-- Start of Data block --
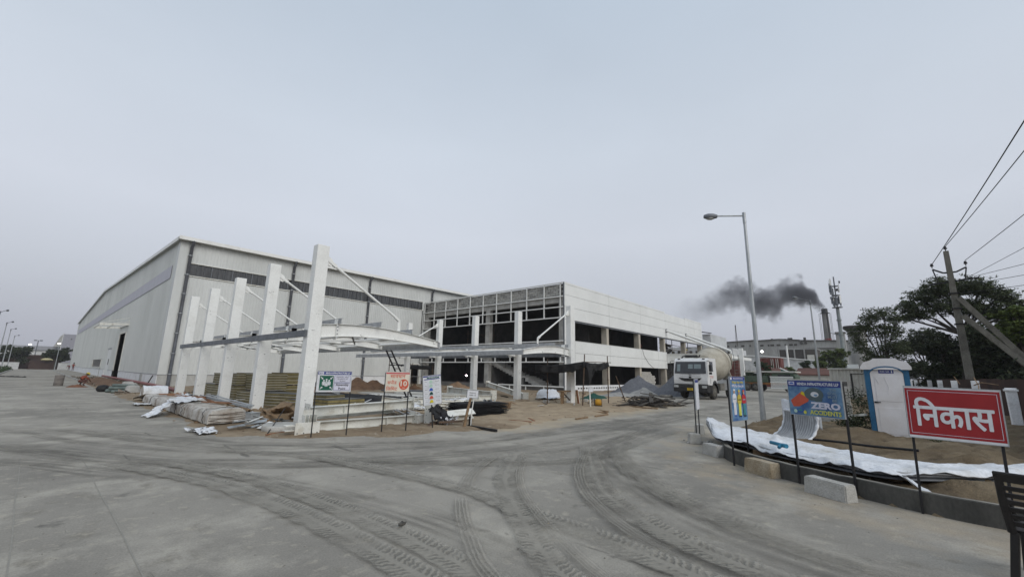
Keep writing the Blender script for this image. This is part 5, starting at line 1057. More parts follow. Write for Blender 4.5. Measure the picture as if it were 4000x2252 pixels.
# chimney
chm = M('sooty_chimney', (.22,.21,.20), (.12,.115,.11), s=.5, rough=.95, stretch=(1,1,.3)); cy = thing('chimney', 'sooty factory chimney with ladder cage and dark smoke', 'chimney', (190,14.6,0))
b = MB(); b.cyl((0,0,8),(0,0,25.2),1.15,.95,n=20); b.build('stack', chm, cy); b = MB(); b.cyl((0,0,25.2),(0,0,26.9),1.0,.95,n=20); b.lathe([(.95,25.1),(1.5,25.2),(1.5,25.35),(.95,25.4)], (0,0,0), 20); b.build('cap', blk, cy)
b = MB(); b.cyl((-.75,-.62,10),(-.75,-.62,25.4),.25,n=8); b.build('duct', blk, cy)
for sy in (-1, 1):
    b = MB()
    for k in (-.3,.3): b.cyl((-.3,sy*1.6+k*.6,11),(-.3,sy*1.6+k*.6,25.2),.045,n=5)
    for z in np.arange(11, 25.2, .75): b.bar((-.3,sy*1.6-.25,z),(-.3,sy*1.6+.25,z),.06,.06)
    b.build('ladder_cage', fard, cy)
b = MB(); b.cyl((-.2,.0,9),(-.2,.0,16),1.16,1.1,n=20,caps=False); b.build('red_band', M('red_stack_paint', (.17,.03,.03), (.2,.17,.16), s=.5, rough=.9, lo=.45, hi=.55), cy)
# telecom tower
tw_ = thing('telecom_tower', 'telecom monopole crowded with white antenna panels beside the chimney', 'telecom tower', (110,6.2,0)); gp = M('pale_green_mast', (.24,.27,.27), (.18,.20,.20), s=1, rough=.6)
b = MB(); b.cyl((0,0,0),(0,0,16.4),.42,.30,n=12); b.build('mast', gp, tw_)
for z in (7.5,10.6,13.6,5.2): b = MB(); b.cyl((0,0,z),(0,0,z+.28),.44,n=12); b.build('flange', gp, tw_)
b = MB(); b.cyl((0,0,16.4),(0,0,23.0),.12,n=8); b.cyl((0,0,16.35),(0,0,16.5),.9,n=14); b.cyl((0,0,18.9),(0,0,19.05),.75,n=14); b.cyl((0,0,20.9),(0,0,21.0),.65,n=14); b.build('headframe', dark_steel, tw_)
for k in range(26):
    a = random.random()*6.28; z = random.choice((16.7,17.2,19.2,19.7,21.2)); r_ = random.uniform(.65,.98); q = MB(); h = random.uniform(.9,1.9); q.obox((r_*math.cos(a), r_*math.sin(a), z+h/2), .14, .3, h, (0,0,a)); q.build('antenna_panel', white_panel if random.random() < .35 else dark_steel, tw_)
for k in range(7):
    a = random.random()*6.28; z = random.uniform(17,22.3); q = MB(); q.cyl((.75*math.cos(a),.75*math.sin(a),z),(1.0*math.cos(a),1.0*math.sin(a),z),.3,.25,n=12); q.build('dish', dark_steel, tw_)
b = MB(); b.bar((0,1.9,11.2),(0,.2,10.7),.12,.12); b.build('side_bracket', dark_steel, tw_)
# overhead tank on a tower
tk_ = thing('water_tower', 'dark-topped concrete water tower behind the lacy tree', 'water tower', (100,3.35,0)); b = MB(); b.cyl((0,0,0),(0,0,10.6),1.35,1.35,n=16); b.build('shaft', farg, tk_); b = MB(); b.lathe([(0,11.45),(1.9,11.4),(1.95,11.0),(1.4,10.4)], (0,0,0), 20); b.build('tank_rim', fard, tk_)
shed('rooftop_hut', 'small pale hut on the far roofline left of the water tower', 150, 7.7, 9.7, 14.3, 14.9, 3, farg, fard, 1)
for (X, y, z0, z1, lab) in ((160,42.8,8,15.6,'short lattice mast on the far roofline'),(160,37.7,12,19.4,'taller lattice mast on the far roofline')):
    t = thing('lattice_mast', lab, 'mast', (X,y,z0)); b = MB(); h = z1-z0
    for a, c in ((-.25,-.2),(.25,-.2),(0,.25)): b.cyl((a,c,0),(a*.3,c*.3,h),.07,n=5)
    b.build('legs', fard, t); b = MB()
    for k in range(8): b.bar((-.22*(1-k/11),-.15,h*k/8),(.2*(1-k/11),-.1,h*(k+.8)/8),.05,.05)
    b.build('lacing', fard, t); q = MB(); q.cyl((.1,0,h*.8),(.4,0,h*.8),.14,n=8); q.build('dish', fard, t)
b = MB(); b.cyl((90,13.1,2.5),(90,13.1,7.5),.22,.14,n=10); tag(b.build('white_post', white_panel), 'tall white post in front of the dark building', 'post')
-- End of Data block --
-- Description of the task --
Your task is an exact transcription of all the data, minus the pictures.

-- Output of the exercise --
Keep writing the Blender script for this image. This is part 5, starting at line 1057. More parts follow. Write for Blender 4.5. Measure the picture as if it were 4000x2252 pixels.
# chimney
chm = M('sooty_chimney', (.22,.21,.20), (.12,.115,.11), s=.5, rough=.95, stretch=(1,1,.3)); cy = thing('chimney', 'sooty factory chimney with ladder cage and dark smoke', 'chimney', (190,14.6,0))
b = MB(); b.cyl((0,0,8),(0,0,25.2),1.15,.95,n=20); b.build('stack', chm, cy); b = MB(); b.cyl((0,0,25.2),(0,0,26.9),1.0,.95,n=20); b.lathe([(.95,25.1),(1.5,25.2),(1.5,25.35),(.95,25.4)], (0,0,0), 20); b.build('cap', blk, cy)
b = MB(); b.cyl((-.75,-.62,10),(-.75,-.62,25.4),.25,n=8); b.build('duct', blk, cy)
for sy in (-1, 1):
    b = MB()
    for k in (-.3,.3): b.cyl((-.3,sy*1.6+k*.6,11),(-.3,sy*1.6+k*.6,25.2),.045,n=5)
    for z in np.arange(11, 25.2, .75): b.bar((-.3,sy*1.6-.25,z),(-.3,sy*1.6+.25,z),.06,.06)
    b.build('ladder_cage', fard, cy)
b = MB(); b.cyl((-.2,.0,9),(-.2,.0,16),1.16,1.1,n=20,caps=False); b.build('red_band', M('red_stack_paint', (.17,.03,.03), (.2,.17,.16), s=.5, rough=.9, lo=.45, hi=.55), cy)
# telecom tower
tw_ = thing('telecom_tower', 'telecom monopole crowded with white antenna panels beside the chimney', 'telecom tower', (110,6.2,0)); gp = M('pale_green_mast', (.24,.27,.27), (.18,.20,.20), s=1, rough=.6)
b = MB(); b.cyl((0,0,0),(0,0,16.4),.42,.30,n=12); b.build('mast', gp, tw_)
for z in (7.5,10.6,13.6,5.2): b = MB(); b.cyl((0,0,z),(0,0,z+.28),.44,n=12); b.build('flange', gp, tw_)
b = MB(); b.cyl((0,0,16.4),(0,0,23.0),.12,n=8); b.cyl((0,0,16.35),(0,0,16.5),.9,n=14); b.cyl((0,0,18.9),(0,0,19.05),.75,n=14); b.cyl((0,0,20.9),(0,0,21.0),.65,n=14); b.build('headframe', dark_steel, tw_)
for k in range(26):
    a = random.random()*6.28; z = random.choice((16.7,17.2,19.2,19.7,21.2)); r_ = random.uniform(.65,.98); q = MB(); h = random.uniform(.9,1.9); q.obox((r_*math.cos(a), r_*math.sin(a), z+h/2), .14, .3, h, (0,0,a)); q.build('antenna_panel', white_panel if random.random() < .35 else dark_steel, tw_)
for k in range(7):
    a = random.random()*6.28; z = random.uniform(17,22.3); q = MB(); q.cyl((.75*math.cos(a),.75*math.sin(a),z),(1.0*math.cos(a),1.0*math.sin(a),z),.3,.25,n=12); q.build('dish', dark_steel, tw_)
b = MB(); b.bar((0,1.9,11.2),(0,.2,10.7),.12,.12); b.build('side_bracket', dark_steel, tw_)
# overhead tank on a tower
tk_ = thing('water_tower', 'dark-topped concrete water tower behind the lacy tree', 'water tower', (100,3.35,0)); b = MB(); b.cyl((0,0,0),(0,0,10.6),1.35,1.35,n=16); b.build('shaft', farg, tk_); b = MB(); b.lathe([(0,11.45),(1.9,11.4),(1.95,11.0),(1.4,10.4)], (0,0,0), 20); b.build('tank_rim', fard, tk_)
shed('rooftop_hut', 'small pale hut on the far roofline left of the water tower', 150, 7.7, 9.7, 14.3, 14.9, 3, farg, fard, 1)
for (X, y, z0, z1, lab) in ((160,42.8,8,15.6,'short lattice mast on the far roofline'),(160,37.7,12,19.4,'taller lattice mast on the far roofline')):
    t = thing('lattice_mast', lab, 'mast', (X,y,z0)); b = MB(); h = z1-z0
    for a, c in ((-.25,-.2),(.25,-.2),(0,.25)): b.cyl((a,c,0),(a*.3,c*.3,h),.07,n=5)
    b.build('legs', fard, t); b = MB()
    for k in range(8): b.bar((-.22*(1-k/11),-.15,h*k/8),(.2*(1-k/11),-.1,h*(k+.8)/8),.05,.05)
    b.build('lacing', fard, t); q = MB(); q.cyl((.1,0,h*.8),(.4,0,h*.8),.14,n=8); q.build('dish', fard, t)
b = MB(); b.cyl((90,13.1,2.5),(90,13.1,7.5),.22,.14,n=10); tag(b.build('white_post', white_panel), 'tall white post in front of the dark building', 'post')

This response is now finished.